> Material
------------------------------------------------------------
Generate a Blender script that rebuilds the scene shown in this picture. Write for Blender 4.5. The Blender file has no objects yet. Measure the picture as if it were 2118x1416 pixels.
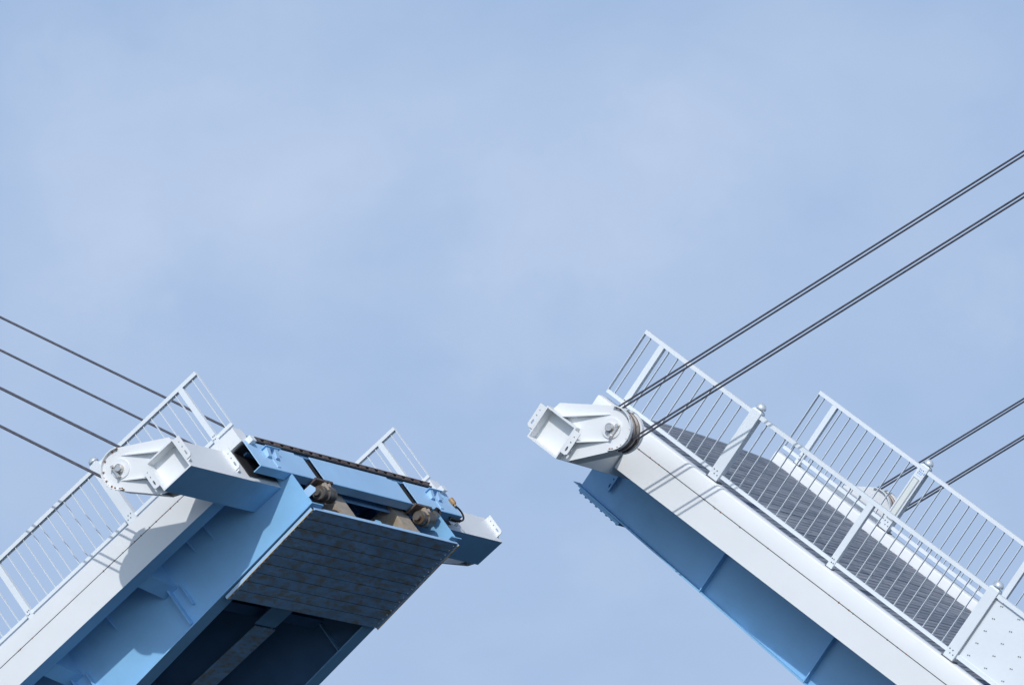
import bpy, bmesh, math, random
from mathutils import Vector, Matrix
random.seed(7)
S = bpy.context.scene
COL = S.collection

# ------------------------------------------------------------------ camera
PITCH, YAW, ROLL = 0.1617, 0.4555, -0.0024
F = Vector((-math.sin(YAW)*math.cos(PITCH), math.cos(YAW)*math.cos(PITCH), math.sin(PITCH)))
RT = Vector((math.cos(YAW), math.sin(YAW), 0)); UP = RT.cross(F)
R2 = RT*math.cos(ROLL) + UP*math.sin(ROLL); U2 = UP*math.cos(ROLL) - RT*math.sin(ROLL)
cd = bpy.data.cameras.new("camera"); cam = bpy.data.objects.new("camera", cd); COL.objects.link(cam)
CAMP = Vector((31.5094, -67.5009, -11.4091))
cam.matrix_world = Matrix(((R2.x, U2.x, -F.x, CAMP.x), (R2.y, U2.y, -F.y, CAMP.y), (R2.z, U2.z, -F.z, CAMP.z), (0, 0, 0, 1)))
cd.sensor_width = 36; cd.lens = 36*10547.4/2118; cd.clip_start = 1; cd.clip_end = 20000
S.camera = cam

# ------------------------------------------------------------------ sky and sun
SUN = Vector((0.385, -1.0, 0.805)).normalized()
w = bpy.data.worlds.new("World"); S.world = w; w.use_nodes = True
nt = w.node_tree; nt.nodes.clear()
def nn(t, **k):
    n = nt.nodes.new(t)
    for a, b in k.items(): setattr(n, a, b)
    return n
out = nn('ShaderNodeOutputWorld'); bg = nn('ShaderNodeBackground'); bg.inputs[1].default_value = 0.085
sky = nn('ShaderNodeTexSky', sky_type='NISHITA', sun_disc=False)
sky.sun_elevation = math.asin(SUN.z); sky.sun_rotation = math.atan2(SUN.x, SUN.y)
sky.air_density = 1.0; sky.dust_density = 0.6; sky.ozone_density = 2.0
geo = nn('ShaderNodeTexCoord')
# thin soft cloud veil, laid out by direction in the sky
mapn = nn('ShaderNodeMapping'); mapn.inputs['Scale'].default_value = (1, 1, 1.7); mapn.inputs['Location'].default_value = (3.1, 1.7, 0.4)
n1 = nn('ShaderNodeTexNoise'); n1.inputs['Scale'].default_value = 16; n1.inputs['Detail'].default_value = 5; n1.inputs['Roughness'].default_value = 0.5; n1.inputs['Distortion'].default_value = 0.6
n2 = nn('ShaderNodeTexNoise'); n2.inputs['Scale'].default_value = 38; n2.inputs['Detail'].default_value = 8; n2.inputs['Roughness'].default_value = 0.5; n2.inputs['Distortion'].default_value = 0.4
PUFFS = [(-0.4911, 0.8461, 0.2071, 0.036, 0.429), (-0.4603, 0.8627, 0.2092, 0.037, 0.39), (-0.5108, 0.8372, 0.1957, 0.0284, 0.234), (-0.4971, 0.8496, 0.1764, 0.0207, 0.39), (-0.5161, 0.8393, 0.1706, 0.0163, 0.195), (-0.4051, 0.894, 0.1915, 0.0251, 0.28), (-0.4076, 0.8906, 0.2017, 0.012, 0.1), (-0.4304, 0.8833, 0.186, 0.0218, 0.312), (-0.3646, 0.9079, 0.2067, 0.036, 0.312), (-0.3917, 0.8947, 0.2145, 0.0327, 0.273), (-0.4387, 0.8829, 0.1674, 0.0185, 0.273), (-0.4696, 0.8642, 0.1804, 0.0251, 0.234), (-0.347, 0.9231, 0.1655, 0.0141, 0.312), (-0.4241, 0.8917, 0.158, 0.0131, 0.195), (-0.3924, 0.9087, 0.1428, 0.0284, 0.156), (-0.4207, 0.8997, 0.1167, 0.0131, 0.156), (-0.4297, 0.8755, 0.2212, 0.0327, 0.234), (-0.3557, 0.9276, 0.1142, 0.0218, -0.078), (-0.4149, 0.8905, 0.1869, 0.036, 0.24)]
mx = nn('ShaderNodeMath', operation='MULTIPLY_ADD'); mx.inputs[1].default_value = 0.4
mr = nn('ShaderNodeMapRange', interpolation_type='LINEAR'); mr.inputs[1].default_value = 0.42; mr.inputs[2].default_value = 1.0
mix = nn('ShaderNodeMix', data_type='RGBA'); mix.inputs[7].default_value = (6.147, 7.441, 9.835, 1)
# haze low over the horizon
sep = nn('ShaderNodeSeparateXYZ')
hz = nn('ShaderNodeMapRange', interpolation_type='SMOOTHSTEP'); hz.inputs[1].default_value = 0.0; hz.inputs[1].default_value = 0.17; hz.inputs[2].default_value = 0.36; hz.inputs[3].default_value = 0.97; hz.inputs[4].default_value = 0.0
mixh = nn('ShaderNodeMix', data_type='RGBA'); mixh.inputs[7].default_value = (4.309, 6.031, 8.994, 1)
L = nt.links.new
L(geo.outputs['Generated'], mapn.inputs[0]); L(mapn.outputs[0], n1.inputs['Vector']); L(mapn.outputs[0], n2.inputs['Vector'])
L(n2.outputs[0], mx.inputs[0]); L(n1.outputs[0], mx.inputs[2]); L(mx.outputs[0], mr.inputs[0])
L(geo.outputs['Generated'], sep.inputs[0]); L(sep.outputs['Z'], hz.inputs[0])
tint = nn('ShaderNodeMix', data_type='RGBA', blend_type='MULTIPLY'); tint.inputs[0].default_value = 1; tint.inputs[7].default_value = (0.9, 1.0, 1.12, 1)
L(sky.outputs[0], tint.inputs[6]); L(tint.outputs[2], mixh.inputs[6])
anti = nn('ShaderNodeVectorMath', operation='DOT_PRODUCT'); anti.inputs[1].default_value = (-0.313, 0.95, 0)
L(geo.outputs['Generated'], anti.inputs[0])
am = nn('ShaderNodeMapRange', interpolation_type='SMOOTHSTEP'); am.inputs[1].default_value = -0.3; am.inputs[2].default_value = 0.6
L(anti.outputs['Value'], am.inputs[0])
hz2 = nn('ShaderNodeMath', operation='MULTIPLY'); L(hz.outputs[0], hz2.inputs[0]); L(am.outputs[0], hz2.inputs[1])
L(hz2.outputs[0], mixh.inputs[0])
# soft puffs of the veil, each at its own place in the sky, ragged by noise
wn = nn('ShaderNodeTexNoise'); wn.inputs['Scale'].default_value = 45; wn.inputs['Detail'].default_value = 7; wn.inputs['Roughness'].default_value = 0.6
L(geo.outputs['Generated'], wn.inputs['Vector'])
wv = nn('ShaderNodeVectorMath', operation='SUBTRACT'); wv.inputs[1].default_value = (0.5, 0.5, 0.5); L(wn.outputs['Color'], wv.inputs[0])
ws = nn('ShaderNodeVectorMath', operation='SCALE'); ws.inputs['Scale'].default_value = 0.042; L(wv.outputs[0], ws.inputs[0])
wd = nn('ShaderNodeVectorMath', operation='ADD'); L(geo.outputs['Generated'], wd.inputs[0]); L(ws.outputs[0], wd.inputs[1])
acc = None
for (px, py, pz, pr, pw_) in PUFFS:
    dn = nn('ShaderNodeVectorMath', operation='DISTANCE'); dn.inputs[1].default_value = (px, py, pz); L(wd.outputs[0], dn.inputs[0])
    pm = nn('ShaderNodeMapRange', interpolation_type='SMOOTHERSTEP'); pm.inputs[1].default_value = pr*1.25; pm.inputs[2].default_value = 0.0; pm.inputs[4].default_value = pw_
    L(dn.outputs['Value'], pm.inputs[0])
    if acc is None: acc = pm.outputs[0]
    else:
        ad = nn('ShaderNodeMath', operation='ADD'); L(acc, ad.inputs[0]); L(pm.outputs[0], ad.inputs[1]); acc = ad.outputs[0]
vm = nn('ShaderNodeMath', operation='MULTIPLY_ADD'); vm.inputs[1].default_value = 0.5; L(mr.outputs[0], vm.inputs[0]); L(acc, vm.inputs[2])
mm = nn('ShaderNodeMath', operation='MULTIPLY', use_clamp=True); mm.inputs[1].default_value = 0.95
L(vm.outputs[0], mm.inputs[0]); mh = nn('ShaderNodeMath', operation='MULTIPLY'); L(mm.outputs[0], mh.inputs[0]); L(hz2.outputs[0], mh.inputs[1]); L(mh.outputs[0], mix.inputs[0]); L(mixh.outputs[2], mix.inputs[6])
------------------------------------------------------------
> Task objective
Pictures excluded, repeat exactly the lines from the top of the material through the line with "S.camera = cam", including both of those lines.

> Answer to the exercise
Generate a Blender script that rebuilds the scene shown in this picture. Write for Blender 4.5. The Blender file has no objects yet. Measure the picture as if it were 2118x1416 pixels.
import bpy, bmesh, math, random
from mathutils import Vector, Matrix
random.seed(7)
S = bpy.context.scene
COL = S.collection

# ------------------------------------------------------------------ camera
PITCH, YAW, ROLL = 0.1617, 0.4555, -0.0024
F = Vector((-math.sin(YAW)*math.cos(PITCH), math.cos(YAW)*math.cos(PITCH), math.sin(PITCH)))
RT = Vector((math.cos(YAW), math.sin(YAW), 0)); UP = RT.cross(F)
R2 = RT*math.cos(ROLL) + UP*math.sin(ROLL); U2 = UP*math.cos(ROLL) - RT*math.sin(ROLL)
cd = bpy.data.cameras.new("camera"); cam = bpy.data.objects.new("camera", cd); COL.objects.link(cam)
CAMP = Vector((31.5094, -67.5009, -11.4091))
cam.matrix_world = Matrix(((R2.x, U2.x, -F.x, CAMP.x), (R2.y, U2.y, -F.y, CAMP.y), (R2.z, U2.z, -F.z, CAMP.z), (0, 0, 0, 1)))
cd.sensor_width = 36; cd.lens = 36*10547.4/2118; cd.clip_start = 1; cd.clip_end = 20000
S.camera = cam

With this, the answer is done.